++++ The records

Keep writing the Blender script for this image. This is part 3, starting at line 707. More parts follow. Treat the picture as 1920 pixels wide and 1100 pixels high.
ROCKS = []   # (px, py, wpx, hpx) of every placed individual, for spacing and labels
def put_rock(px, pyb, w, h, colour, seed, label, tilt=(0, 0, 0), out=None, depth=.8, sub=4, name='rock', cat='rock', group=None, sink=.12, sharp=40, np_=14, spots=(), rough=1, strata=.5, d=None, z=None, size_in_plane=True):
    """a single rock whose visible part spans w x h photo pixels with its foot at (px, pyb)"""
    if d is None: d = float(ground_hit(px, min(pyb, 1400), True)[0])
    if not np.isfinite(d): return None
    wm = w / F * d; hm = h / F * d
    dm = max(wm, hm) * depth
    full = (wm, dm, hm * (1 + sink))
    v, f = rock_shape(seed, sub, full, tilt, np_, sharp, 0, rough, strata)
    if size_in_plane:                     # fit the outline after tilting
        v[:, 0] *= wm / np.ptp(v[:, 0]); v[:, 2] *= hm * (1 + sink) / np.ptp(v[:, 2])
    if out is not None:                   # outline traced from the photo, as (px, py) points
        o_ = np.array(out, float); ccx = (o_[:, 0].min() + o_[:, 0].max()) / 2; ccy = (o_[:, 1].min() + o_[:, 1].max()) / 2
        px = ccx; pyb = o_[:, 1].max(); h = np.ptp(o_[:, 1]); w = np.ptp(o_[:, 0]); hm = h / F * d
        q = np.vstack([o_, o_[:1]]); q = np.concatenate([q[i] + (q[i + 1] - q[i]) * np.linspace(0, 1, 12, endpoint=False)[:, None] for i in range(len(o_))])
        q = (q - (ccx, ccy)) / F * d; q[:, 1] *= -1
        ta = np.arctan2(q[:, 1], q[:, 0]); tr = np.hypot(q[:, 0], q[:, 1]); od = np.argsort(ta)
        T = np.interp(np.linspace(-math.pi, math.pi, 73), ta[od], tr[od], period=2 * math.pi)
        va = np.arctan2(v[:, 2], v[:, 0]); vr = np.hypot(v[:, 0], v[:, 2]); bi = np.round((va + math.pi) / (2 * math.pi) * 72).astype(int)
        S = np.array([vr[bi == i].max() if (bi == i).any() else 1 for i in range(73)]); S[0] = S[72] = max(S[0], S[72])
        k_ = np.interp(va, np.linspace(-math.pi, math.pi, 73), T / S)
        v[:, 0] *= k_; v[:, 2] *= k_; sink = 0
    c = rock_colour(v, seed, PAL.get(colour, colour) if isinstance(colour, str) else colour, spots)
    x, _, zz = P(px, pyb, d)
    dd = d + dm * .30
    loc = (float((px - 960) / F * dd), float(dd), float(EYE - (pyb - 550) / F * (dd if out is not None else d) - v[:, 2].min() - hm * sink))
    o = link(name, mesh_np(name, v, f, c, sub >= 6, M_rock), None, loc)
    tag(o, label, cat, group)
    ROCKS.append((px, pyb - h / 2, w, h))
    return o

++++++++
++++ The records

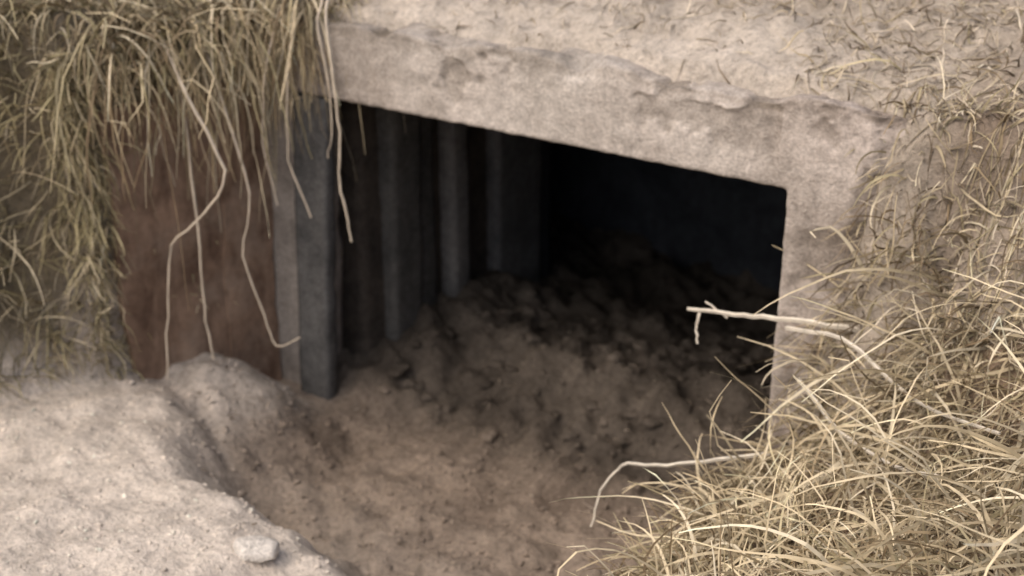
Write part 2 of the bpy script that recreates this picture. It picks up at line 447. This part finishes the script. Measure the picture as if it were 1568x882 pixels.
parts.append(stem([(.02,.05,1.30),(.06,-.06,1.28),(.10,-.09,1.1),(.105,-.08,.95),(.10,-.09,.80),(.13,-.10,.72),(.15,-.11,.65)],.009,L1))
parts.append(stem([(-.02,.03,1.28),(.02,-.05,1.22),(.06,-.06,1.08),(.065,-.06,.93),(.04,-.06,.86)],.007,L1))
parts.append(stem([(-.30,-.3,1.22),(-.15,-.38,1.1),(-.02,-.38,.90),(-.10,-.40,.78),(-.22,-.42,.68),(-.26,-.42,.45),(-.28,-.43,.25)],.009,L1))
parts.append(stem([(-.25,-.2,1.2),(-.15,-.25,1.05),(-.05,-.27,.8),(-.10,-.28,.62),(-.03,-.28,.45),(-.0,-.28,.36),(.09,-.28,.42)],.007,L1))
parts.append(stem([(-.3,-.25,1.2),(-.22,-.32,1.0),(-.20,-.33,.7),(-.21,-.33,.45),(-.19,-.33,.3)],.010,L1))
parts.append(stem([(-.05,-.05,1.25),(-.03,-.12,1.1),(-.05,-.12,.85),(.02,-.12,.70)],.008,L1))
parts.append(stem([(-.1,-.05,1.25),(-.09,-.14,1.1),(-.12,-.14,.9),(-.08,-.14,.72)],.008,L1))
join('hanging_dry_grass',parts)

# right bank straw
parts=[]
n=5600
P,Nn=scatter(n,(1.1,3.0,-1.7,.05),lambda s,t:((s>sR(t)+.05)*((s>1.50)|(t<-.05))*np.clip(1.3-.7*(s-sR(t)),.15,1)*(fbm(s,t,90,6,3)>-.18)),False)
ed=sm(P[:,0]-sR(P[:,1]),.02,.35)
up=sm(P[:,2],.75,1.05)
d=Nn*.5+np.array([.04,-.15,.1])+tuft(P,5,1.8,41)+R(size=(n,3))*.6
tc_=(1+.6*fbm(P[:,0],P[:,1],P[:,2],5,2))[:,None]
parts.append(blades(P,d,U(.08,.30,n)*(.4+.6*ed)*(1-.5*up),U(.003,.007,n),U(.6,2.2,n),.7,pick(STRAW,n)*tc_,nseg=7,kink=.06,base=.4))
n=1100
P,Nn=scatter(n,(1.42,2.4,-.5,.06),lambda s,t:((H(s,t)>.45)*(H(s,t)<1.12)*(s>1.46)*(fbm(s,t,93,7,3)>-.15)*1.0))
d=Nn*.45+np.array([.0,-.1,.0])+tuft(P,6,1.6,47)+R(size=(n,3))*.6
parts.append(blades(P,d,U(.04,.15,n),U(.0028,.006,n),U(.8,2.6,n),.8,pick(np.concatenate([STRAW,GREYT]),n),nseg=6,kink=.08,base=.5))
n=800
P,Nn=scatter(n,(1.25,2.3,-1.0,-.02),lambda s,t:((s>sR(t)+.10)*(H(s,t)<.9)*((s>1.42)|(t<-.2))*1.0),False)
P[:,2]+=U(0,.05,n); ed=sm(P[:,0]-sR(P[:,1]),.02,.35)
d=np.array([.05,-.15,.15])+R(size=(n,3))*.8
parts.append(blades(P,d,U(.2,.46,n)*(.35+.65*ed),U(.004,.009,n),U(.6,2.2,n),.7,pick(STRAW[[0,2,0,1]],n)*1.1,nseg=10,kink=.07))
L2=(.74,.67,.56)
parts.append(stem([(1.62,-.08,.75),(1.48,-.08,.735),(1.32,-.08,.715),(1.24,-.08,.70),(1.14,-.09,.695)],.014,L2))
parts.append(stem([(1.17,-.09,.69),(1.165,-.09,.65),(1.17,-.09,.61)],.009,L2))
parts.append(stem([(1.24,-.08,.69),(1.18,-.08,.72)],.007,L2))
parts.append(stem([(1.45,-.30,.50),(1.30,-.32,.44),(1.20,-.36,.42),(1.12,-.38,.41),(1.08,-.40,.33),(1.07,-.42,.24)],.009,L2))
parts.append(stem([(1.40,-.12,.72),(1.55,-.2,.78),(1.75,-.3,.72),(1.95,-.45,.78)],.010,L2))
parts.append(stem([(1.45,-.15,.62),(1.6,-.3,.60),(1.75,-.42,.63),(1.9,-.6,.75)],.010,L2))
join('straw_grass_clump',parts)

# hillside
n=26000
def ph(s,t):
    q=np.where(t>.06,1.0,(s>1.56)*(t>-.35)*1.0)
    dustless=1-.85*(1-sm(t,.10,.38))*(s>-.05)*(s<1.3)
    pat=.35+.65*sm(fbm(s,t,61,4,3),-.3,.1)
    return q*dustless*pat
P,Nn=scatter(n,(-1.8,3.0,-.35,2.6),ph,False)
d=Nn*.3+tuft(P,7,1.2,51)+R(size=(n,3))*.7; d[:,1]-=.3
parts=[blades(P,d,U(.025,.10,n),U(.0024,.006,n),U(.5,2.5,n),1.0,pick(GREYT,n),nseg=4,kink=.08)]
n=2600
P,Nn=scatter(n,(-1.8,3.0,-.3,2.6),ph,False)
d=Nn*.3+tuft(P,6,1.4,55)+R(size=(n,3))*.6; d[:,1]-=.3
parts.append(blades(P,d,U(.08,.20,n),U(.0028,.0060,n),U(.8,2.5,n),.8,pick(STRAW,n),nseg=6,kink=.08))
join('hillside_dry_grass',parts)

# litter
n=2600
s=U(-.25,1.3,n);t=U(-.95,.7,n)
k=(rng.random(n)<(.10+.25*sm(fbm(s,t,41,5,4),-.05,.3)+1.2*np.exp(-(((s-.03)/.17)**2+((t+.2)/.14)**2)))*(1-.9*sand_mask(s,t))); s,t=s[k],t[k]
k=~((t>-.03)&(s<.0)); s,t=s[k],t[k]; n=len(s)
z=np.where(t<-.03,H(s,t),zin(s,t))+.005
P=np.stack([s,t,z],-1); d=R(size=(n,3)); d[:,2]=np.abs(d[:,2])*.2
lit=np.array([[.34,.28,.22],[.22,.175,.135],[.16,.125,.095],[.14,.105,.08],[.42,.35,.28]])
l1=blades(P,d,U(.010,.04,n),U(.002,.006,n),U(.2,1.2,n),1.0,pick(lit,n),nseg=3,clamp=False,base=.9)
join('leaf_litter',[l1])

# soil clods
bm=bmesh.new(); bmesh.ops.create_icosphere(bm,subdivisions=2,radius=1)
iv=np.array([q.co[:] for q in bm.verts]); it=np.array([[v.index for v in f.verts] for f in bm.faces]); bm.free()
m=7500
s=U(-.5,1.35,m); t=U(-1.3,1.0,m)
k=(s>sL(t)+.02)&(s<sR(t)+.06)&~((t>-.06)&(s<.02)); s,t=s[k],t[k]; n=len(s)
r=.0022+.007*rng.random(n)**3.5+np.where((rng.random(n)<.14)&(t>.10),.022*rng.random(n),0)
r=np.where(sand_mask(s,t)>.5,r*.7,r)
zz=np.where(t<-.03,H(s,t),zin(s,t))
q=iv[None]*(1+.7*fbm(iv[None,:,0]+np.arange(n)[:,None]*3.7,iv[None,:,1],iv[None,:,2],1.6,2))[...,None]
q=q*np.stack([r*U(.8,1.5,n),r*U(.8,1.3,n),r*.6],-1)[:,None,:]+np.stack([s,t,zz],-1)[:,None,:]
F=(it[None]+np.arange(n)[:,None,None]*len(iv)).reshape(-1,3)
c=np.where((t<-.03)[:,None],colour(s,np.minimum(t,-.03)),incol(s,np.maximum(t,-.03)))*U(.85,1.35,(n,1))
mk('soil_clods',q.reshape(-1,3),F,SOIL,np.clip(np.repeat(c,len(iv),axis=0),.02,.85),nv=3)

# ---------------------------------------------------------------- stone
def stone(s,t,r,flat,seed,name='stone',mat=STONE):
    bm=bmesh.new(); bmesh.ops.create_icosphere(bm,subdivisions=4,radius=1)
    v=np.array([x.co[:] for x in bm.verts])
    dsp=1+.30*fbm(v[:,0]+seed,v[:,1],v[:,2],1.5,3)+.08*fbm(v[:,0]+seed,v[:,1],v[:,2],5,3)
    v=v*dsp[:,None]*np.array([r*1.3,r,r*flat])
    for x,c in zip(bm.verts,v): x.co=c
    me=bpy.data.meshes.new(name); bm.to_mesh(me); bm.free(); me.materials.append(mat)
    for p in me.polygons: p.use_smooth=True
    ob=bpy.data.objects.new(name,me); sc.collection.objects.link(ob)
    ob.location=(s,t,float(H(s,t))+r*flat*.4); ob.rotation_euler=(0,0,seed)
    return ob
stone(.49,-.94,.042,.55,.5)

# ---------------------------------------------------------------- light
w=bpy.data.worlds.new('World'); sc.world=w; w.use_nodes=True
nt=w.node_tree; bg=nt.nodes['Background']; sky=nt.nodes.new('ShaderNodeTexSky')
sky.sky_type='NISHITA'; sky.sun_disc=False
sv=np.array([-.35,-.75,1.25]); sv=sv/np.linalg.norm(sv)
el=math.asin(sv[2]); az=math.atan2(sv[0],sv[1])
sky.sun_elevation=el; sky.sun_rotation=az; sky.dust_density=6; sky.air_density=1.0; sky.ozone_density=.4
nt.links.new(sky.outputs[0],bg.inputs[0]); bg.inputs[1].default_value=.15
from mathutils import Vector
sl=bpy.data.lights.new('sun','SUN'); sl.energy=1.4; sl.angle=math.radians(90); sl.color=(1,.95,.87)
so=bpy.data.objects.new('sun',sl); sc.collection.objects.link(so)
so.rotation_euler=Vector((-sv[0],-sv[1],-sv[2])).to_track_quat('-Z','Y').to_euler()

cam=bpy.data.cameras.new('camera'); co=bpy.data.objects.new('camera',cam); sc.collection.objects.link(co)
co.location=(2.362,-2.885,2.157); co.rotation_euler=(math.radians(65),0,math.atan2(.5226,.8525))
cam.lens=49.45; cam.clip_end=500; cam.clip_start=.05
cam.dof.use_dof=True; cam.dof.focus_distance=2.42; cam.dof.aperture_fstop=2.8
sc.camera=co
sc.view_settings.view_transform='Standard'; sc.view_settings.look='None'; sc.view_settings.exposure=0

++++++++
++++ The records

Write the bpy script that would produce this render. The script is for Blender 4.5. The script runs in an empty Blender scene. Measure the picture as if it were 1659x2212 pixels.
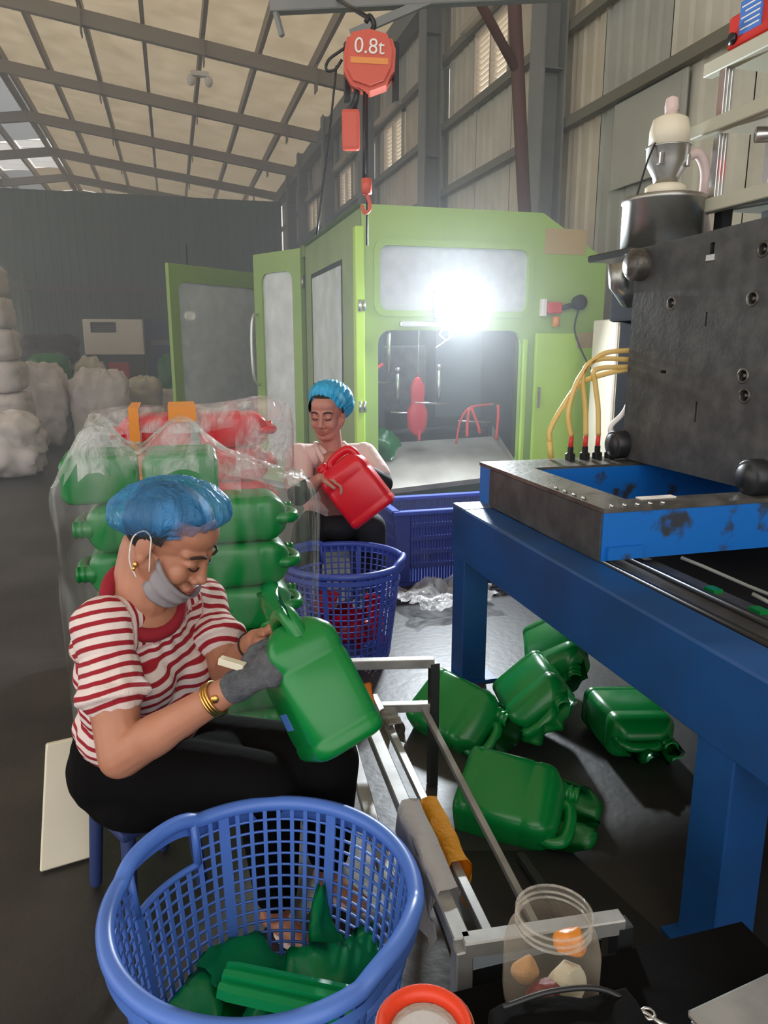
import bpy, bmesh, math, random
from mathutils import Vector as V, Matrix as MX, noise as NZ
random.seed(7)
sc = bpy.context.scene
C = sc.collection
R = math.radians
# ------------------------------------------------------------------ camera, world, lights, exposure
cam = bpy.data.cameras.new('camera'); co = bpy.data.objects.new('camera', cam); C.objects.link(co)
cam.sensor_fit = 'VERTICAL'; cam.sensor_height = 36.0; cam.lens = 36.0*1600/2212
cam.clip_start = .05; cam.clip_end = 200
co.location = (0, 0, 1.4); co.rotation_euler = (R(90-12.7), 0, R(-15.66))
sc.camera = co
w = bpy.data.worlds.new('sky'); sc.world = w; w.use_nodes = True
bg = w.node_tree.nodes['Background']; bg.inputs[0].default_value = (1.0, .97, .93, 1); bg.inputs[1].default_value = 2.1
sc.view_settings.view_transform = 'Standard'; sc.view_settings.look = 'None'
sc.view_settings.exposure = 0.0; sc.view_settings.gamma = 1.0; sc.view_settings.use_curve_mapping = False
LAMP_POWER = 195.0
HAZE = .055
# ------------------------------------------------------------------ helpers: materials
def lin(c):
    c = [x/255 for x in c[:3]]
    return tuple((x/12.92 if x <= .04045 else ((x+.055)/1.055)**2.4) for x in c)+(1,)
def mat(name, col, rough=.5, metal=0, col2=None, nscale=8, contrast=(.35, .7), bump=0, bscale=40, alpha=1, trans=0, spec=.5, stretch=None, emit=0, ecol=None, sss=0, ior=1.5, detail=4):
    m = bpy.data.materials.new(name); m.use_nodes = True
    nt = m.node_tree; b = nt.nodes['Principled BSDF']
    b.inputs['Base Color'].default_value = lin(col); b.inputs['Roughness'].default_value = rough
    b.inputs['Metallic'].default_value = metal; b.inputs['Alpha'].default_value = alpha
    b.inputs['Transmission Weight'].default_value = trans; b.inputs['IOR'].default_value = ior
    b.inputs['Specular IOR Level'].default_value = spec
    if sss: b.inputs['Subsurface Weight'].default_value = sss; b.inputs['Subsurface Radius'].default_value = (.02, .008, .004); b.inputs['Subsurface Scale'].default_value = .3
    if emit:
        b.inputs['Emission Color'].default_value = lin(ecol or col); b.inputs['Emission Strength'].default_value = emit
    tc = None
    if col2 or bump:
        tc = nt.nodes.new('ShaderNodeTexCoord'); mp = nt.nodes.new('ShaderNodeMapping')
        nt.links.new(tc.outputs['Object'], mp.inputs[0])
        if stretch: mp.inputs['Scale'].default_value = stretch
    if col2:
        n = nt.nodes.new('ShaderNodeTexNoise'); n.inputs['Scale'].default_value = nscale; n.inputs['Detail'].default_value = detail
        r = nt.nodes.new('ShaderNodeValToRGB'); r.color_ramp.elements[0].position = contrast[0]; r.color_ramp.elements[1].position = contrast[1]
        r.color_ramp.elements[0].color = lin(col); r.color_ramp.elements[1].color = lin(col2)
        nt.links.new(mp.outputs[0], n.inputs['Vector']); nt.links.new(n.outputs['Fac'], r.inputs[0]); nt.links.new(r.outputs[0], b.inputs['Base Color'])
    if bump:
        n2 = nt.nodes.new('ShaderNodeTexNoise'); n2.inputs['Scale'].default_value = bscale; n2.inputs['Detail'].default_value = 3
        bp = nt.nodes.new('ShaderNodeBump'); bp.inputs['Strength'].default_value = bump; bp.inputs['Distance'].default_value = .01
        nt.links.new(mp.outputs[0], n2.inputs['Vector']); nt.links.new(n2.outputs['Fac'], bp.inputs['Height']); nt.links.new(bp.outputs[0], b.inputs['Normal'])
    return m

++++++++

What the exercise asks
Give the number of lines that hold the word "this" in these records, with nothing added.

Finished exercise
3